Delaware Lawmakers Eye Casino Relief - WBOC-TV 16, Delmarvas News Leader, FOX 21 -

Delaware Lawmakers Eye Casino Relief

Posted: Jan 30, 2018 8:22 PM Updated:

DOVER, Del.- Delaware lawmakers are set to consider whether to reduce the state's taxes on casino revenues, a move supporters said will allow the state's three gaming establishments to remain in business.

Senate Bill 114 would add brackets to the state's tax on slot revenue and cut the nearly 30 percent tax on table games to 15 percent. It would also eliminate the an annual license fee among the state's three casinos. 
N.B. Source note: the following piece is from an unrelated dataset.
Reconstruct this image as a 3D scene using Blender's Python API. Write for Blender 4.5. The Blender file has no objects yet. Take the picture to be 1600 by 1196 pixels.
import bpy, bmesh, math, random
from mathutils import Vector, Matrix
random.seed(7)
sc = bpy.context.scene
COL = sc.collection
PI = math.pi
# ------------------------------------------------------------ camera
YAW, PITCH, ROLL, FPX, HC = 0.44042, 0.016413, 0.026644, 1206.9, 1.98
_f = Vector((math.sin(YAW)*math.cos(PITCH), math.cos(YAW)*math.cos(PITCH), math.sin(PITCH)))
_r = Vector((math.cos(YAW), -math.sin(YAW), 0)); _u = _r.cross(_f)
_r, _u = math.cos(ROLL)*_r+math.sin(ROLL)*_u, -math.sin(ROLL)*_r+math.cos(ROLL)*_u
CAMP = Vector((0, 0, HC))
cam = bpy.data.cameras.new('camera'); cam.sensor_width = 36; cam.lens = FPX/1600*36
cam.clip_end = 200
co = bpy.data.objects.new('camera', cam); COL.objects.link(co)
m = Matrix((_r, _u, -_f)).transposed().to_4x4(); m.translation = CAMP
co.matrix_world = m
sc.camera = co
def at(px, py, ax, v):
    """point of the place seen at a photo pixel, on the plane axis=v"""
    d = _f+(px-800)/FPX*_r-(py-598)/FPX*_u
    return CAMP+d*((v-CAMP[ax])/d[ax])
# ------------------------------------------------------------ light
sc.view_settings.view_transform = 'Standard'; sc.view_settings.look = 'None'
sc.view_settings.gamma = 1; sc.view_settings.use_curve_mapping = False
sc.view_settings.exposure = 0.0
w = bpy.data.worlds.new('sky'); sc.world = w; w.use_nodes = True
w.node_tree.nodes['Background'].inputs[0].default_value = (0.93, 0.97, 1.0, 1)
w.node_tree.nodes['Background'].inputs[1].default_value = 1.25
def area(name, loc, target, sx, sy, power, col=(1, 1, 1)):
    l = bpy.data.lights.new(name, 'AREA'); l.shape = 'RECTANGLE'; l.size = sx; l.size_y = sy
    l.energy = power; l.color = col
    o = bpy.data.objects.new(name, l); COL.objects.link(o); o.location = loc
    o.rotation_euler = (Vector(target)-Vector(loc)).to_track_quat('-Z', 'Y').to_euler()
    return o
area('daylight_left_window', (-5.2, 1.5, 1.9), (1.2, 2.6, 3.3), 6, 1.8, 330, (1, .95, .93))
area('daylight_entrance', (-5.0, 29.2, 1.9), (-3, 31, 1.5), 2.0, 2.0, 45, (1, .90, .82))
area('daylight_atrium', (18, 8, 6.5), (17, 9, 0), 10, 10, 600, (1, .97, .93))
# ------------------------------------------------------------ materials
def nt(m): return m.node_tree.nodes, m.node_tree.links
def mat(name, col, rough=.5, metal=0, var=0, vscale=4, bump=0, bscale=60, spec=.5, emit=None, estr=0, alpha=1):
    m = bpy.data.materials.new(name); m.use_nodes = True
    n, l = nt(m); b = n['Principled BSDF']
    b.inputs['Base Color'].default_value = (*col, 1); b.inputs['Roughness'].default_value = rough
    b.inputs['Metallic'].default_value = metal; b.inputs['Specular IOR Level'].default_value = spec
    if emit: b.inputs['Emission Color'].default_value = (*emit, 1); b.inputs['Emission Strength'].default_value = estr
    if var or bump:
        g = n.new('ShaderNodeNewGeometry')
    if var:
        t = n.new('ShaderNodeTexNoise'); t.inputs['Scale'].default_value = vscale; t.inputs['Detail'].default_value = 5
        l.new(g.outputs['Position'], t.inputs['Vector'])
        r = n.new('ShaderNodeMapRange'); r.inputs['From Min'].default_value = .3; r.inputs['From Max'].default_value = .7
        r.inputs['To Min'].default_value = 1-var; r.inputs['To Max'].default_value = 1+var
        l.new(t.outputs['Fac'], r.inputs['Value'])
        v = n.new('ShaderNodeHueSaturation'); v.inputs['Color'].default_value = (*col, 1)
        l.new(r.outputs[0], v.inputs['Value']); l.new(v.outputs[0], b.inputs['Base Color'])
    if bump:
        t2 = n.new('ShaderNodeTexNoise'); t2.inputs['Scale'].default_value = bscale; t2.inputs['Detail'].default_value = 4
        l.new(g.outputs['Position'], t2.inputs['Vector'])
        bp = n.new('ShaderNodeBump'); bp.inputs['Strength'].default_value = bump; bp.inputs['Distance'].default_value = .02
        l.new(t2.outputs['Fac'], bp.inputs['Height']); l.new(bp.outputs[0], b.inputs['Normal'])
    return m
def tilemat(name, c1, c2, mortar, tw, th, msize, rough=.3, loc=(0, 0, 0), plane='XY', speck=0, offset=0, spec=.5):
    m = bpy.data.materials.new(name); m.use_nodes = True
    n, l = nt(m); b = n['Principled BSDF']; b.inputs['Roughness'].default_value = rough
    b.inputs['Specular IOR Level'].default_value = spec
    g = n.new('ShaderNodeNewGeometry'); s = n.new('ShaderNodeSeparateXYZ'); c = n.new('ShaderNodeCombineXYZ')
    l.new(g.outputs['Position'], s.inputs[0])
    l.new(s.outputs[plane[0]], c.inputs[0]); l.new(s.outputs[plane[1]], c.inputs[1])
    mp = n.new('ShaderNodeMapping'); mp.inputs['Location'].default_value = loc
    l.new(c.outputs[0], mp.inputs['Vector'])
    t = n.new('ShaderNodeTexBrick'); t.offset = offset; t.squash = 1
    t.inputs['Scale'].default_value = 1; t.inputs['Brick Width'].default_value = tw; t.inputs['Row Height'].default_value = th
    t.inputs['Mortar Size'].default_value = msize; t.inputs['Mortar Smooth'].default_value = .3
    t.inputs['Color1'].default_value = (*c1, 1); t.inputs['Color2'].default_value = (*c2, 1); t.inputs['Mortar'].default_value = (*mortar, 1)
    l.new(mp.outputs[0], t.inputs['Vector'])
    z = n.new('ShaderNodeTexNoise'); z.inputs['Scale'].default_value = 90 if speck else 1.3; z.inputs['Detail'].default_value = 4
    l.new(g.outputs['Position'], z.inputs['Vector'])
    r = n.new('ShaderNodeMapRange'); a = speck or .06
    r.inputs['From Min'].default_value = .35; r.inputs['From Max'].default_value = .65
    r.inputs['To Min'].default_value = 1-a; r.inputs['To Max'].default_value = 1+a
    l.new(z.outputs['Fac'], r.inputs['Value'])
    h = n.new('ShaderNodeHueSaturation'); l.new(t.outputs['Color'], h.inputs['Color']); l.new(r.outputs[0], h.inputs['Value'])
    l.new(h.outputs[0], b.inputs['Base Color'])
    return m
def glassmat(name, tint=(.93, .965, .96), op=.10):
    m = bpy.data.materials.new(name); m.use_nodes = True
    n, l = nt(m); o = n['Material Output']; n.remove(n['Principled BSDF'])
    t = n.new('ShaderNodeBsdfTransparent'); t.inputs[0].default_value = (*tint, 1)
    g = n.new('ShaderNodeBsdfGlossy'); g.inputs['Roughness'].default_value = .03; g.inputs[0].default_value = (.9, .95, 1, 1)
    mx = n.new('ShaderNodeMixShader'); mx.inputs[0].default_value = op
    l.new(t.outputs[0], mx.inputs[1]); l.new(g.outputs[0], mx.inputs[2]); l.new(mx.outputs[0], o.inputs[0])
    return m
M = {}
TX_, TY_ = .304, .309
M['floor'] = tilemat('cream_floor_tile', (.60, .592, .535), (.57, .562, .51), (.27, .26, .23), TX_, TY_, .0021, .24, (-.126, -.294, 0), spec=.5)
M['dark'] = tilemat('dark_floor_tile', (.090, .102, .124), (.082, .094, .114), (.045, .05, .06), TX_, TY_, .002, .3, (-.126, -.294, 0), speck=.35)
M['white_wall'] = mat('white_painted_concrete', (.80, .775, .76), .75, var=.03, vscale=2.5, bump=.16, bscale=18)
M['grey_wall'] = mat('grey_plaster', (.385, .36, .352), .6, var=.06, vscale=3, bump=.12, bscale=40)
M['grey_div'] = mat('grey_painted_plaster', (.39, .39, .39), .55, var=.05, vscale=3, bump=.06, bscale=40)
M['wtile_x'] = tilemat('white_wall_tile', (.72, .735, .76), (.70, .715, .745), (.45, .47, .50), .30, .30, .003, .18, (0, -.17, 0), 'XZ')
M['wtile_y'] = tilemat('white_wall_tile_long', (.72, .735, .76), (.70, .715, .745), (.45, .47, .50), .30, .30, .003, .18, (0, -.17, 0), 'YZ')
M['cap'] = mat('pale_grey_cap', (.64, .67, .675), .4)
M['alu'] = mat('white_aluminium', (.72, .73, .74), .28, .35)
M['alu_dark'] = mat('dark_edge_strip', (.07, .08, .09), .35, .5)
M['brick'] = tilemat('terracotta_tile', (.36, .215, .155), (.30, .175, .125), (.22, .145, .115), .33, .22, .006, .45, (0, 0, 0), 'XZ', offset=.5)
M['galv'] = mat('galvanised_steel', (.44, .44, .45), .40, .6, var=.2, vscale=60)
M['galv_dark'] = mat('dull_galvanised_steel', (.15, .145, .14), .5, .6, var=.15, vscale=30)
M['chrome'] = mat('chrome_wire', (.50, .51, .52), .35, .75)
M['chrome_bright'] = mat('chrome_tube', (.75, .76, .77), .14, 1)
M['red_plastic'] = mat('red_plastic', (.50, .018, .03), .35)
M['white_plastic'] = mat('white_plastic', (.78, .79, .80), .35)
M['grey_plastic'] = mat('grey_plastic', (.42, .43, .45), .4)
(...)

Sen. Brian Bushweller (D-Dover), the primary sponsor of SB 114, said the current tax structure could jeopardize casinos like Dover Downs and the roughly 1,500 workers employed there.

"There does have to be substantial progress made in reducing the damage the state has done to the casino industry," he said.

However, Bushweller said the proposal could cost the state more than $20 million. It comes at a time when state lawmakers are looking at how to deal with roughly $170 million in cash projected to carry over from the current fiscal year into the next one.

Denis McGlynn, president and CEO of Dover Downs Gaming & Entertainment, said the casino needs to see relief on how much it pays to the state in order to improve its long-term viability. The company lost more than $1 million last year, according to its public filings.

"We make money, everybody else gets it but us and we end up with a million dollar loss. This is just not sustainable," he said.

Sen. Harris McDowell (D-Wilmington North), a chairperson of the state's Joint Finance Committee, has asked Gov. John Carney's administration to get involved with finding a solution to the issue.

In a letter to Carney, McDowell said he, as chairman of the finance committee would hold the bill until March 14 to see if the executive branch could help address the issue.

"I feel the skill, knowledge, and analytics necessary for this type of negotiation is uniquely housed in the executive branch of our state's government," he said.